Yon Arsal menegaskan, “Kalau sebelumnya kripto ini kita kenakan pajak, ada dua jenis pajak, yaitu PPh dan PPN karena di bawah Bappebti dia dianggap sebagai komoditas, maka tentu ada PPN. Nah, sekarang kripto mempunyai kesetaraan dengan instrumen keuangan yang lain sehingga administrasi perpajakannya juga diatur berbeda.” Pernyataan ini memperjelas filosofi di balik perubahan kebijakan pajak kripto.
Ia menambahkan, ketentuan sebelumnya saat kripto masih diperlakukan sebagai komoditas sangat berbeda. Kala itu, PPh 22 final ditetapkan sebesar 0,1 persen untuk transaksi melalui exchange yang terdaftar di Bappebti dan 0,2 persen untuk yang tidak terdaftar. Demikian pula, PPN dikenakan masing-masing 0,11 persen dan 0,22 persen. Dengan status baru ini, Yon Arsal optimis bahwa pajak kripto akan dapat berkontribusi lebih optimal terhadap penerimaan negara.
Harapan ini didukung oleh data transaksi yang cukup signifikan. Berdasarkan informasi dari OJK, total nilai transaksi aset kripto sepanjang periode Januari hingga Juni 2025 tercatat sebesar Rp224,11 triliun. Meskipun demikian, pada bulan Juni 2025, nilai transaksi sempat mengalami penurunan menjadi Rp32,31 triliun, anjlok 34,82 persen dibandingkan Mei 2025 yang mencapai Rp49,57 triliun. Data ini menggarisbawahi potensi besar aset kripto sebagai sumber penerimaan negara di masa depan.
Ringkasan
Kementerian Keuangan menerbitkan PMK Nomor 50 Tahun 2025 sebagai respons terhadap pengalihan pengawasan aset kripto dari Bappebti ke OJK. Peraturan ini mengubah klasifikasi aset kripto, yang kini disetarakan dengan instrumen keuangan lainnya, sehingga memengaruhi rezim perpajakannya. Salah satu perubahan utama adalah pembebasan PPN atas transaksi aset kripto di platform resmi.

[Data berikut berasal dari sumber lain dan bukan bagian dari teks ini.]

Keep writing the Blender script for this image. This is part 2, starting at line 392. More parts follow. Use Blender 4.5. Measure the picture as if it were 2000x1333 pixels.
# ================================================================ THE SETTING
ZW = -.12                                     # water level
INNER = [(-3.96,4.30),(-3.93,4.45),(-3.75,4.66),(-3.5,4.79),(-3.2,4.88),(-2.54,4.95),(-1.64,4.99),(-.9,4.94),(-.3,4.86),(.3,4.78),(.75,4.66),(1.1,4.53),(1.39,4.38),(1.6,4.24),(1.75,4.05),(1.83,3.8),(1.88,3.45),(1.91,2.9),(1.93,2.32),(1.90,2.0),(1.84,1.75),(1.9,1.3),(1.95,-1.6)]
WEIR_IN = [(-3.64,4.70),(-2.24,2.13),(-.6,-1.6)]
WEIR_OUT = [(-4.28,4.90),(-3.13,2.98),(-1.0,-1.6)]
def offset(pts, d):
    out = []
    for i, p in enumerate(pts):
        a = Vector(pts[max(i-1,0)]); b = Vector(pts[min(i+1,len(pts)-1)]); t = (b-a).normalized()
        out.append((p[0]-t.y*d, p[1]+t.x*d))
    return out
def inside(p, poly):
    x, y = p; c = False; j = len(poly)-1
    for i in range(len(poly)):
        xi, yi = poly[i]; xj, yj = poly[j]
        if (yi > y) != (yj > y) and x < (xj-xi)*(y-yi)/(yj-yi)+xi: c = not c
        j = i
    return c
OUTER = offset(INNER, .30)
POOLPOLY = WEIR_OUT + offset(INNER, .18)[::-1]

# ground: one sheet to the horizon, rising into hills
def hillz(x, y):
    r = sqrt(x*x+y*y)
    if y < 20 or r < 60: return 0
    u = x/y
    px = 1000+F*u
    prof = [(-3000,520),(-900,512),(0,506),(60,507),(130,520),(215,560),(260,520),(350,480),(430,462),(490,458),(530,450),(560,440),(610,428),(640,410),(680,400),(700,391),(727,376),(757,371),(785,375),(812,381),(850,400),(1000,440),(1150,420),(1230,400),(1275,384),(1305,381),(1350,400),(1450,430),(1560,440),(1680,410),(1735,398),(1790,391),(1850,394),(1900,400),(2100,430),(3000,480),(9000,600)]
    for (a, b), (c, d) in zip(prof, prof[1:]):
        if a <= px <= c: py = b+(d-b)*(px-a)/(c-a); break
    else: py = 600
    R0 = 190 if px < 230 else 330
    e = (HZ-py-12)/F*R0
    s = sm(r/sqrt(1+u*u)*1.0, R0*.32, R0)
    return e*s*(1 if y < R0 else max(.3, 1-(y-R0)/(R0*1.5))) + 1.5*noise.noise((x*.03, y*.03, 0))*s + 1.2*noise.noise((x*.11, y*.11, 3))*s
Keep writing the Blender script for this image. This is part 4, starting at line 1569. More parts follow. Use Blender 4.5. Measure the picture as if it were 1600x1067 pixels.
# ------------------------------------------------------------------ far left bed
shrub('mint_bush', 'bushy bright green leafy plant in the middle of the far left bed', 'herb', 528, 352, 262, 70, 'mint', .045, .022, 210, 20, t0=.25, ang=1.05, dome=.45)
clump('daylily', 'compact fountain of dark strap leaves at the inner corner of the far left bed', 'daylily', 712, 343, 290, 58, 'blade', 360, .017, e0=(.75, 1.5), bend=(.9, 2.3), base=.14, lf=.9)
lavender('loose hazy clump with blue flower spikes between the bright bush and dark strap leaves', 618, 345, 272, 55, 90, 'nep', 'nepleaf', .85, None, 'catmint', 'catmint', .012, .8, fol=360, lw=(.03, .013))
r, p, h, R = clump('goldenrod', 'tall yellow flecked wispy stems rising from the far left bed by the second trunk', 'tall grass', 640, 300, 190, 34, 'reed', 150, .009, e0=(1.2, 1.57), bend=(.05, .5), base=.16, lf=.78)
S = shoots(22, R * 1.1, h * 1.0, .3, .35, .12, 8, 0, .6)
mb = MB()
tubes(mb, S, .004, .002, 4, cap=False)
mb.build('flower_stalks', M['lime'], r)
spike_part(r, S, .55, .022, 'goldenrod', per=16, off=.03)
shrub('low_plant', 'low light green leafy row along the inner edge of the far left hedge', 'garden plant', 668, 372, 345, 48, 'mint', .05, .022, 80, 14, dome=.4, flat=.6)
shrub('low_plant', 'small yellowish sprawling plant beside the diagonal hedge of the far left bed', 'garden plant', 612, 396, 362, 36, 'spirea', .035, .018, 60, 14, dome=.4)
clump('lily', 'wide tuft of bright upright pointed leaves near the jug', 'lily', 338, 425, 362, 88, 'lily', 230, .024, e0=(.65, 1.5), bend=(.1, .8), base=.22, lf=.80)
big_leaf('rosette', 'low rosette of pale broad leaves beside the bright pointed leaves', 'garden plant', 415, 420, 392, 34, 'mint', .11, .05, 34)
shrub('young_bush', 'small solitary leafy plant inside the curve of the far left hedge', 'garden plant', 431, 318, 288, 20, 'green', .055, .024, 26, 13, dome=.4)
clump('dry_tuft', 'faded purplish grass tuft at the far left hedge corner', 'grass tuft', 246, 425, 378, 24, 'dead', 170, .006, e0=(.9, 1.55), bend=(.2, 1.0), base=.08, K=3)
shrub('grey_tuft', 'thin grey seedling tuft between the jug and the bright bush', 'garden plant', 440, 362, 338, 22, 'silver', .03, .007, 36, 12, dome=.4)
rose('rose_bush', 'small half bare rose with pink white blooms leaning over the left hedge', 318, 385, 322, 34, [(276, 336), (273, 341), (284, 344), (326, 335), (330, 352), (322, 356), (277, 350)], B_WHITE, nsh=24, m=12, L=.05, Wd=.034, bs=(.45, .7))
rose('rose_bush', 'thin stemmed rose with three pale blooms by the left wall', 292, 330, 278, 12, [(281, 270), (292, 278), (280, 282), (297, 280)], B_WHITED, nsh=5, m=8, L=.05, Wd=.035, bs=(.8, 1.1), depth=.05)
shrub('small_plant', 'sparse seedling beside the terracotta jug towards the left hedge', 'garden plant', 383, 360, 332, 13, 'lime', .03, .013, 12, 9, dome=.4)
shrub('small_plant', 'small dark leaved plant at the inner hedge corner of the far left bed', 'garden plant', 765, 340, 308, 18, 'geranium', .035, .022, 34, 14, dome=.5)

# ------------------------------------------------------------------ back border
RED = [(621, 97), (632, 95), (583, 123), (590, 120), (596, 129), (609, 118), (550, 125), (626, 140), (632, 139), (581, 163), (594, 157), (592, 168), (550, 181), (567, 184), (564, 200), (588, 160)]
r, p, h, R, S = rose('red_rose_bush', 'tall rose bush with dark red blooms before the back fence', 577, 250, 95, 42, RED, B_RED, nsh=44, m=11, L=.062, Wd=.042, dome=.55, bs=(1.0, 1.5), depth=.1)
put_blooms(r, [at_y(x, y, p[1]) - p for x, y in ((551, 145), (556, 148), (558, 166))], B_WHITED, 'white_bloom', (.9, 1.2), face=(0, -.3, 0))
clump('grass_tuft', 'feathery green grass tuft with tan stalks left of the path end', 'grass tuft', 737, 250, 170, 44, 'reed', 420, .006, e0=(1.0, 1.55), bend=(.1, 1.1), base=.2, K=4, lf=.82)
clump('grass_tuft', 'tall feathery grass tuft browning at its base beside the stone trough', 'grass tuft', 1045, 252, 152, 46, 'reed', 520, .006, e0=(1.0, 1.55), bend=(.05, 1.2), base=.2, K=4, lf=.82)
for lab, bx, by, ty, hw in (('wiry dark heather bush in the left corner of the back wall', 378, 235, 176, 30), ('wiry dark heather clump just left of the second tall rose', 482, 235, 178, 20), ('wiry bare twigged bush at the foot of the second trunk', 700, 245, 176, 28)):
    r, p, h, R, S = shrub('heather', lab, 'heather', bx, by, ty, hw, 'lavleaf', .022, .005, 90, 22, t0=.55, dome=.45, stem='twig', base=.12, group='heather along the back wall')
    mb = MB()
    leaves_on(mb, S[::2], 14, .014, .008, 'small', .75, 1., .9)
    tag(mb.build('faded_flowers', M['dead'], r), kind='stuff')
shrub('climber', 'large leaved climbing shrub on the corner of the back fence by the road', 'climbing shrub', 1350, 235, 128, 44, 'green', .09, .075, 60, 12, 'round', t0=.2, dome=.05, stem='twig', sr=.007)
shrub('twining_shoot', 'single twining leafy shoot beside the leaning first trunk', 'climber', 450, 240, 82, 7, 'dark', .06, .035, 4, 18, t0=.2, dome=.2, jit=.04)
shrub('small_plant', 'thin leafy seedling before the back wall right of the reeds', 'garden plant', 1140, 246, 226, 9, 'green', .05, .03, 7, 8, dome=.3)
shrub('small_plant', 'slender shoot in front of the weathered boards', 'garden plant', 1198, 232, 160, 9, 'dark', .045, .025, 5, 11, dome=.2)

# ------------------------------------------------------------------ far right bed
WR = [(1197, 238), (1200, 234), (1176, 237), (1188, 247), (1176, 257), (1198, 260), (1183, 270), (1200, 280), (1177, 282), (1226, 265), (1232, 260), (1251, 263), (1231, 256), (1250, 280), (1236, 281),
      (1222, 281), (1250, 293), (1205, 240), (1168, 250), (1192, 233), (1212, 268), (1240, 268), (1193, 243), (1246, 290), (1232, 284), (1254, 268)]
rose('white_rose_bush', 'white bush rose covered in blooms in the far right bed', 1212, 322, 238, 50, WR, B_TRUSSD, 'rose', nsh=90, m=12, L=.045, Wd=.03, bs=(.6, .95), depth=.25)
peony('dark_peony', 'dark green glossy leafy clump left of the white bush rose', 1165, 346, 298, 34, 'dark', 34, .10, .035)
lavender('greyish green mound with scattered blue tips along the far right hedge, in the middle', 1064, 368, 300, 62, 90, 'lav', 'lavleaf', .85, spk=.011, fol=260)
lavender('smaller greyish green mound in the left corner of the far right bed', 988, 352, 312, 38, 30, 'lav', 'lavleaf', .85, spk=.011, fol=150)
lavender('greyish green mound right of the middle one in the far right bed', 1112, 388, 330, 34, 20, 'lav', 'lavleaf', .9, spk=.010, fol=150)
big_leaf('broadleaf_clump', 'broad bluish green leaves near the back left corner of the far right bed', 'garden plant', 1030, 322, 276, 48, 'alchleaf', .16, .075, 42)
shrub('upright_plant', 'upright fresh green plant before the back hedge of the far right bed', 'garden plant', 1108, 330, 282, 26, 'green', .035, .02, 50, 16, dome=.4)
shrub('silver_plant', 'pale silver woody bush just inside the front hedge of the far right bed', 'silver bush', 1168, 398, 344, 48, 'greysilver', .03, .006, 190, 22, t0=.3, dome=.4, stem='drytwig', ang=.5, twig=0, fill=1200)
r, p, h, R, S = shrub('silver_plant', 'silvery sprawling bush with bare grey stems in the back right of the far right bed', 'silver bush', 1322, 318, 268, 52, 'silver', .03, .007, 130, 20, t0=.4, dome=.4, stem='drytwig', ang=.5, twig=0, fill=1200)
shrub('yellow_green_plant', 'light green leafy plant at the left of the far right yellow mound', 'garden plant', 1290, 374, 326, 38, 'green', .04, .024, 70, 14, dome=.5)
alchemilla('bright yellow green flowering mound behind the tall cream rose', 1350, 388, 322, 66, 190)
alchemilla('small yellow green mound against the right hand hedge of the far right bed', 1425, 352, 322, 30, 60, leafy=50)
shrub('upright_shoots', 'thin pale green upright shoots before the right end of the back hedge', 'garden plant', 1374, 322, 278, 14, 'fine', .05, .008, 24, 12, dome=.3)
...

PMK 50/2025 juga menyesuaikan tarif PPh Pasal 22 final menjadi 0,21 persen untuk transaksi melalui PPMSE dalam negeri dan 1 persen untuk PPMSE luar negeri atau penyetoran mandiri. Selain itu, mulai tahun 2026, penambang kripto tidak lagi dikenai PPh 22 final, melainkan mengikuti tarif umum. Pemerintah berharap perubahan ini akan mengoptimalkan kontribusi pajak kripto terhadap penerimaan negara, mengingat nilai transaksi aset kripto yang signifikan.